JOB
Drop the images; return everything else in the listing below exactly.

PROVIDED MATERIAL
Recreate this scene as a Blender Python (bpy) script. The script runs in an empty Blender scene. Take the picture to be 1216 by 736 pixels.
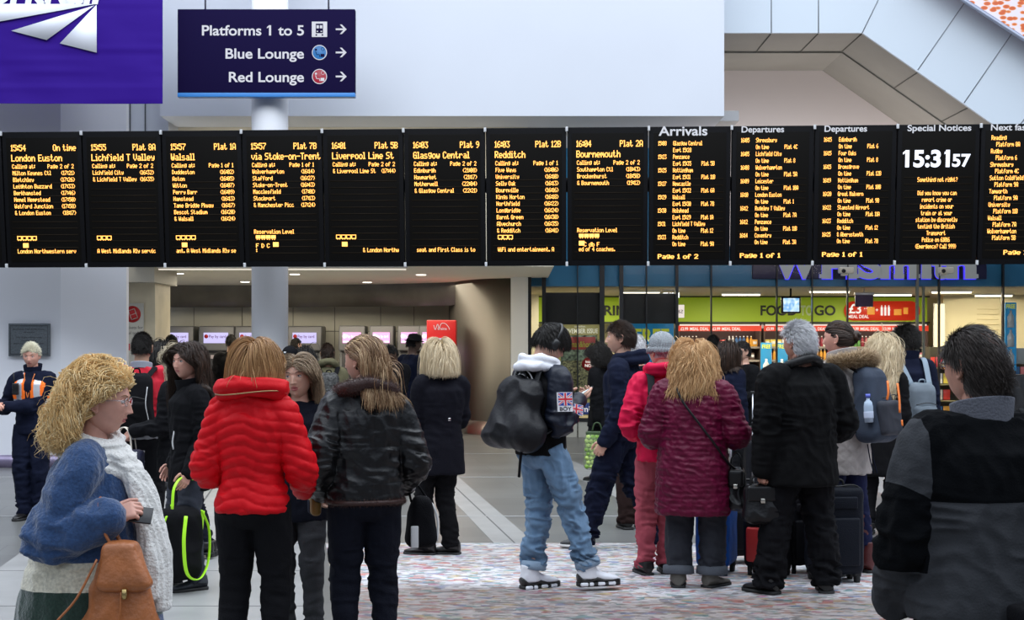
import bpy, bmesh, math, random
import numpy as np
from mathutils import Vector, Matrix
random.seed(7); RNG = np.random.default_rng(7)
SC = bpy.context.scene; COL = SC.collection
PI = math.pi
F_PX, CX, HY, EYE = 1689.0, 608.0, 413.0, 1.6   # focal length in pixels, principal column, horizon row, camera height

def wx(px, Y): return (px - CX) / F_PX * Y       # column -> metres at depth Y
def wz(py, Y): return EYE - (py - HY) / F_PX * Y # row -> height at depth Y

# ------------------------------------------------------------------ materials
MATS = {}
def nt(name):
    m = bpy.data.materials.new(name); m.use_nodes = True
    t = m.node_tree; b = t.nodes['Principled BSDF']
    return m, t, b
def link(t, a, b): t.links.new(a, b)
def mat(name, col=(.5,.5,.5), rough=.6, metal=0.0, var=0.0, vscale=30.0, bump=0.0, bscale=200.0, emit=None, estr=0.0,
        spec=.5, sheen=0.0, stretch=(1,1,1), coat=0.0, alpha=1.0, trans=0.0, sss=0.0, detail=3.0):
    if name in MATS: return MATS[name]
    m, t, b = nt(name)
    c = (*col, 1)
    b.inputs['Base Color'].default_value = c
    b.inputs['Roughness'].default_value = rough
    b.inputs['Metallic'].default_value = metal
    b.inputs['Specular IOR Level'].default_value = spec
    b.inputs['Sheen Weight'].default_value = sheen
    b.inputs['Coat Weight'].default_value = coat
    b.inputs['Alpha'].default_value = alpha
    b.inputs['Transmission Weight'].default_value = trans
    b.inputs['Subsurface Weight'].default_value = sss
    if sss: b.inputs['Subsurface Radius'].default_value = (.012,.005,.003)
    if emit is not None:
        b.inputs['Emission Color'].default_value = (*emit, 1); b.inputs['Emission Strength'].default_value = estr
    if var or bump:
        tc = t.nodes.new('ShaderNodeTexCoord'); mp = t.nodes.new('ShaderNodeMapping')
        link(t, tc.outputs['Object'], mp.inputs['Vector']); mp.inputs['Scale'].default_value = stretch
    if var:
        n = t.nodes.new('ShaderNodeTexNoise'); n.inputs['Scale'].default_value = vscale; n.inputs['Detail'].default_value = detail
        link(t, mp.outputs[0], n.inputs['Vector'])
        r = t.nodes.new('ShaderNodeValToRGB'); e = r.color_ramp.elements
        e[0].position = .3; e[1].position = .7
        e[0].color = (*[max(0, x*(1-var)) for x in col], 1); e[1].color = (*[min(1, x*(1+var)) for x in col], 1)
        link(t, n.outputs['Fac'], r.inputs[0]); link(t, r.outputs[0], b.inputs['Base Color'])
    if bump:
        n2 = t.nodes.new('ShaderNodeTexNoise'); n2.inputs['Scale'].default_value = bscale; n2.inputs['Detail'].default_value = 3
        link(t, mp.outputs[0], n2.inputs['Vector'])
        bp = t.nodes.new('ShaderNodeBump'); bp.inputs['Strength'].default_value = bump; bp.inputs['Distance'].default_value = .01
        link(t, n2.outputs['Fac'], bp.inputs['Height']); link(t, bp.outputs[0], b.inputs['Normal'])
    MATS[name] = m
    return m
def emit_mat(name, col, s):
    if name in MATS: return MATS[name]
    return mat(name, col=(0.02,0.02,0.02), rough=.6, emit=col, estr=s)
def hair_mat(name, c0, c1, c2=None, rough=.42, spec=.35):
    if name in MATS: return MATS[name]
    m, t, b = nt(name)
    a = t.nodes.new('ShaderNodeAttribute'); a.attribute_name = 'rnd'
    r = t.nodes.new('ShaderNodeValToRGB'); e = r.color_ramp.elements
    e[0].position = 0; e[1].position = 1; e[0].color = (*c0, 1); e[1].color = (*c1, 1)
    if c2: k = e.new(.5); k.color = (*c2, 1)
    link(t, a.outputs['Fac'], r.inputs[0]); link(t, r.outputs[0], b.inputs['Base Color'])
    b.inputs['Roughness'].default_value = rough; b.inputs['Specular IOR Level'].default_value = spec
    MATS[name] = m
    return m
def band_mat(name, bands, rough=.9, axis='Z', bump=.5, bscale=120, sheen=.3, var=.15):
    """bands: [(position in metres, colour)], a woven colour band along one axis of the garment."""
    m, t, b = nt(name)
    tc = t.nodes.new('ShaderNodeTexCoord'); sp = t.nodes.new('ShaderNodeSeparateXYZ'); link(t, tc.outputs['Object'], sp.inputs[0])
    mul = t.nodes.new('ShaderNodeMath'); mul.operation = 'MULTIPLY'; mul.inputs[1].default_value = .5
    link(t, sp.outputs[axis], mul.inputs[0])
    r = t.nodes.new('ShaderNodeValToRGB'); r.color_ramp.interpolation = 'CONSTANT'; e = r.color_ramp.elements
    e[0].position = 0; e[0].color = (*bands[0][1], 1); e[1].position = bands[1][0]*.5; e[1].color = (*bands[1][1], 1)
    for p, c in bands[2:]:
        k = e.new(p*.5); k.color = (*c, 1)
    link(t, mul.outputs[0], r.inputs[0])
    n = t.nodes.new('ShaderNodeTexNoise'); n.inputs['Scale'].default_value = bscale; n.inputs['Detail'].default_value = 4
    link(t, tc.outputs['Object'], n.inputs['Vector'])
    mr = t.nodes.new('ShaderNodeMapRange'); mr.inputs[3].default_value = 1-var*2; mr.inputs[4].default_value = 1+var*2
    link(t, n.outputs['Fac'], mr.inputs[0])
    mx = t.nodes.new('ShaderNodeVectorMath'); mx.operation = 'SCALE'
    link(t, r.outputs[0], mx.inputs[0]); link(t, mr.outputs[0], mx.inputs['Scale']); link(t, mx.outputs[0], b.inputs['Base Color'])
    bp = t.nodes.new('ShaderNodeBump'); bp.inputs['Strength'].default_value = bump; bp.inputs['Distance'].default_value = .006
    link(t, n.outputs['Fac'], bp.inputs['Height']); link(t, bp.outputs[0], b.inputs['Normal'])
    b.inputs['Roughness'].default_value = rough; b.inputs['Sheen Weight'].default_value = sheen; b.inputs['Specular IOR Level'].default_value = .1
    MATS[name] = m
    return m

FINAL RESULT
Recreate this scene as a Blender Python (bpy) script. The script runs in an empty Blender scene. Take the picture to be 1216 by 736 pixels.
import bpy, bmesh, math, random
import numpy as np
from mathutils import Vector, Matrix
random.seed(7); RNG = np.random.default_rng(7)
SC = bpy.context.scene; COL = SC.collection
PI = math.pi
F_PX, CX, HY, EYE = 1689.0, 608.0, 413.0, 1.6   # focal length in pixels, principal column, horizon row, camera height

def wx(px, Y): return (px - CX) / F_PX * Y       # column -> metres at depth Y
def wz(py, Y): return EYE - (py - HY) / F_PX * Y # row -> height at depth Y

# ------------------------------------------------------------------ materials
MATS = {}
def nt(name):
    m = bpy.data.materials.new(name); m.use_nodes = True
    t = m.node_tree; b = t.nodes['Principled BSDF']
    return m, t, b
def link(t, a, b): t.links.new(a, b)
def mat(name, col=(.5,.5,.5), rough=.6, metal=0.0, var=0.0, vscale=30.0, bump=0.0, bscale=200.0, emit=None, estr=0.0,
        spec=.5, sheen=0.0, stretch=(1,1,1), coat=0.0, alpha=1.0, trans=0.0, sss=0.0, detail=3.0):
    if name in MATS: return MATS[name]
    m, t, b = nt(name)
    c = (*col, 1)
    b.inputs['Base Color'].default_value = c
    b.inputs['Roughness'].default_value = rough
    b.inputs['Metallic'].default_value = metal
    b.inputs['Specular IOR Level'].default_value = spec
    b.inputs['Sheen Weight'].default_value = sheen
    b.inputs['Coat Weight'].default_value = coat
    b.inputs['Alpha'].default_value = alpha
    b.inputs['Transmission Weight'].default_value = trans
    b.inputs['Subsurface Weight'].default_value = sss
    if sss: b.inputs['Subsurface Radius'].default_value = (.012,.005,.003)
    if emit is not None:
        b.inputs['Emission Color'].default_value = (*emit, 1); b.inputs['Emission Strength'].default_value = estr
    if var or bump:
        tc = t.nodes.new('ShaderNodeTexCoord'); mp = t.nodes.new('ShaderNodeMapping')
        link(t, tc.outputs['Object'], mp.inputs['Vector']); mp.inputs['Scale'].default_value = stretch
    if var:
        n = t.nodes.new('ShaderNodeTexNoise'); n.inputs['Scale'].default_value = vscale; n.inputs['Detail'].default_value = detail
        link(t, mp.outputs[0], n.inputs['Vector'])
        r = t.nodes.new('ShaderNodeValToRGB'); e = r.color_ramp.elements
        e[0].position = .3; e[1].position = .7
        e[0].color = (*[max(0, x*(1-var)) for x in col], 1); e[1].color = (*[min(1, x*(1+var)) for x in col], 1)
        link(t, n.outputs['Fac'], r.inputs[0]); link(t, r.outputs[0], b.inputs['Base Color'])
    if bump:
        n2 = t.nodes.new('ShaderNodeTexNoise'); n2.inputs['Scale'].default_value = bscale; n2.inputs['Detail'].default_value = 3
        link(t, mp.outputs[0], n2.inputs['Vector'])
        bp = t.nodes.new('ShaderNodeBump'); bp.inputs['Strength'].default_value = bump; bp.inputs['Distance'].default_value = .01
        link(t, n2.outputs['Fac'], bp.inputs['Height']); link(t, bp.outputs[0], b.inputs['Normal'])
    MATS[name] = m
    return m
def emit_mat(name, col, s):
    if name in MATS: return MATS[name]
    return mat(name, col=(0.02,0.02,0.02), rough=.6, emit=col, estr=s)
def hair_mat(name, c0, c1, c2=None, rough=.42, spec=.35):
    if name in MATS: return MATS[name]
    m, t, b = nt(name)
    a = t.nodes.new('ShaderNodeAttribute'); a.attribute_name = 'rnd'
    r = t.nodes.new('ShaderNodeValToRGB'); e = r.color_ramp.elements
    e[0].position = 0; e[1].position = 1; e[0].color = (*c0, 1); e[1].color = (*c1, 1)
    if c2: k = e.new(.5); k.color = (*c2, 1)
    link(t, a.outputs['Fac'], r.inputs[0]); link(t, r.outputs[0], b.inputs['Base Color'])
    b.inputs['Roughness'].default_value = rough; b.inputs['Specular IOR Level'].default_value = spec
    MATS[name] = m
    return m
def band_mat(name, bands, rough=.9, axis='Z', bump=.5, bscale=120, sheen=.3, var=.15):
    """bands: [(position in metres, colour)], a woven colour band along one axis of the garment."""
    m, t, b = nt(name)
    tc = t.nodes.new('ShaderNodeTexCoord'); sp = t.nodes.new('ShaderNodeSeparateXYZ'); link(t, tc.outputs['Object'], sp.inputs[0])
    mul = t.nodes.new('ShaderNodeMath'); mul.operation = 'MULTIPLY'; mul.inputs[1].default_value = .5
    link(t, sp.outputs[axis], mul.inputs[0])
    r = t.nodes.new('ShaderNodeValToRGB'); r.color_ramp.interpolation = 'CONSTANT'; e = r.color_ramp.elements
    e[0].position = 0; e[0].color = (*bands[0][1], 1); e[1].position = bands[1][0]*.5; e[1].color = (*bands[1][1], 1)
    for p, c in bands[2:]:
        k = e.new(p*.5); k.color = (*c, 1)
    link(t, mul.outputs[0], r.inputs[0])
    n = t.nodes.new('ShaderNodeTexNoise'); n.inputs['Scale'].default_value = bscale; n.inputs['Detail'].default_value = 4
    link(t, tc.outputs['Object'], n.inputs['Vector'])
    mr = t.nodes.new('ShaderNodeMapRange'); mr.inputs[3].default_value = 1-var*2; mr.inputs[4].default_value = 1+var*2
    link(t, n.outputs['Fac'], mr.inputs[0])
    mx = t.nodes.new('ShaderNodeVectorMath'); mx.operation = 'SCALE'
    link(t, r.outputs[0], mx.inputs[0]); link(t, mr.outputs[0], mx.inputs['Scale']); link(t, mx.outputs[0], b.inputs['Base Color'])
    bp = t.nodes.new('ShaderNodeBump'); bp.inputs['Strength'].default_value = bump; bp.inputs['Distance'].default_value = .006
    link(t, n.outputs['Fac'], bp.inputs['Height']); link(t, bp.outputs[0], b.inputs['Normal'])
    b.inputs['Roughness'].default_value = rough; b.inputs['Sheen Weight'].default_value = sheen; b.inputs['Specular IOR Level'].default_value = .1
    MATS[name] = m
    return m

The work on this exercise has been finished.